Otro beneficio de la oración es que hace que el tiempo transcurra tan aprisa y con tanto deleite, que ni se percibe su duración. Mirad: cuando era párroco en Bresse, en cierta ocasión, en que casi todos mis colegas habían caído enfermos, tuve que hacer largas caminatas, durante las cuales oraba al buen Dios, y, creedme, que el tiempo se me hacía corto. Hay personas que se sumergen totalmente en la oración, como los peces en el agua, porque están totalmente entregadas al buen Dios.
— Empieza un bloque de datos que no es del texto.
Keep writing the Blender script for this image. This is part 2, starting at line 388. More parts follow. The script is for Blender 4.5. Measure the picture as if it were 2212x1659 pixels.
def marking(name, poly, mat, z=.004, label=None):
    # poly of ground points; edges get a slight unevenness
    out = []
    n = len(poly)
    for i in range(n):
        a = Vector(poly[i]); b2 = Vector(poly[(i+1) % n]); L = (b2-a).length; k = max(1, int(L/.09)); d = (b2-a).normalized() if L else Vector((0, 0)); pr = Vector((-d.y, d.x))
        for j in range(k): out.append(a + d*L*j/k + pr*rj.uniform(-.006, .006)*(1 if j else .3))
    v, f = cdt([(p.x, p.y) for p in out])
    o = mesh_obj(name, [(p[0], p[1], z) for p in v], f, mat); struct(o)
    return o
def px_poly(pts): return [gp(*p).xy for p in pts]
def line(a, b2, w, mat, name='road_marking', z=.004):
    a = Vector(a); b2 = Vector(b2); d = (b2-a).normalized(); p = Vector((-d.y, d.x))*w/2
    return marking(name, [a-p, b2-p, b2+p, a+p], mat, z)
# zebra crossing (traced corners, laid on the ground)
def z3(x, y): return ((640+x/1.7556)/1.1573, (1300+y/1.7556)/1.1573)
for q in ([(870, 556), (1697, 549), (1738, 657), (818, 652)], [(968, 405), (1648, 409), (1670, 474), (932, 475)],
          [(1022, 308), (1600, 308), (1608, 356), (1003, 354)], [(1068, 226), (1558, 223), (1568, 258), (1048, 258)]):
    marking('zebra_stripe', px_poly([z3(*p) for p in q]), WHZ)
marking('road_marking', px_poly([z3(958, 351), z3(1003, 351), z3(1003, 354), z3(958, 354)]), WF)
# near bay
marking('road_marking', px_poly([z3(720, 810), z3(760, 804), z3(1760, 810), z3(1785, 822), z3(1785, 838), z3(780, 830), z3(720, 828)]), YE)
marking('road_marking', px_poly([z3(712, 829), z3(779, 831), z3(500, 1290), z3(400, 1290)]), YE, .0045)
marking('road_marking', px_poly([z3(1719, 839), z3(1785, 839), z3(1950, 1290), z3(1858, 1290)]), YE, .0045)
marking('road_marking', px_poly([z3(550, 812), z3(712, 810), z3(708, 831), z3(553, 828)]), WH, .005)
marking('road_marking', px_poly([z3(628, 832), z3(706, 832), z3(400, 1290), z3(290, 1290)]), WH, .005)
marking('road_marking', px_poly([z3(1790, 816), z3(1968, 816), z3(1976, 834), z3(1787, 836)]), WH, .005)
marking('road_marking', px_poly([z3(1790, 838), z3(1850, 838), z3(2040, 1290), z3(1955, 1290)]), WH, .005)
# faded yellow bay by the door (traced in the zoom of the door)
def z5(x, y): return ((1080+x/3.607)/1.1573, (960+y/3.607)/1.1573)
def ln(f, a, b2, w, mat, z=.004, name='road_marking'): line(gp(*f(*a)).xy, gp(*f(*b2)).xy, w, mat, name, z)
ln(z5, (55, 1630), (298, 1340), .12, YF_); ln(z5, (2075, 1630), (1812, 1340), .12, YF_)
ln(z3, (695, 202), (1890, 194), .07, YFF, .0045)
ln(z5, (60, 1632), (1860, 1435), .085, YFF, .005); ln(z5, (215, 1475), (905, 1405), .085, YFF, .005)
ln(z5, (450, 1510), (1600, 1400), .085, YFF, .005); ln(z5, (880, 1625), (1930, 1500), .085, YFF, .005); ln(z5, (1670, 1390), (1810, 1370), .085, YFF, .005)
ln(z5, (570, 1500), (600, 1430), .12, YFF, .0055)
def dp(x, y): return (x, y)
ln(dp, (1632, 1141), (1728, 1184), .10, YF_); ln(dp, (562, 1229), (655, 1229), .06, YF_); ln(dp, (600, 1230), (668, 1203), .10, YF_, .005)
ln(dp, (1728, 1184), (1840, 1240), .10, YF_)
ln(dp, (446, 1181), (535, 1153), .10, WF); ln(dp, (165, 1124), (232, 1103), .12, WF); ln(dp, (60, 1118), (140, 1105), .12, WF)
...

Su corazón no está dividido. ¡Cuánto amo a estas almas generosas! San Francisco de Asís y santa Coleta veían a nuestro Señor y hablaban con él, del mismo modo que hablamos entre nosotros.

Nosotros, por el contrario, ¡cuántas veces venimos a la iglesia sin saber lo que hemos de hacer o pedir! Y, sin embargo, cuando vamos a casa de cualquier persona, sabemos muy bien para qué vamos. Hay algunos que incluso parece como si le dijeran al buen Dios: «Sólo dos palabras, para deshacerme de ti…», Muchas veces pienso que, cuando venimos a adorar al Señor, obtendríamos todo lo que le pedimos si se lo pidiéramos con una fe muy viva y un corazón muy puro.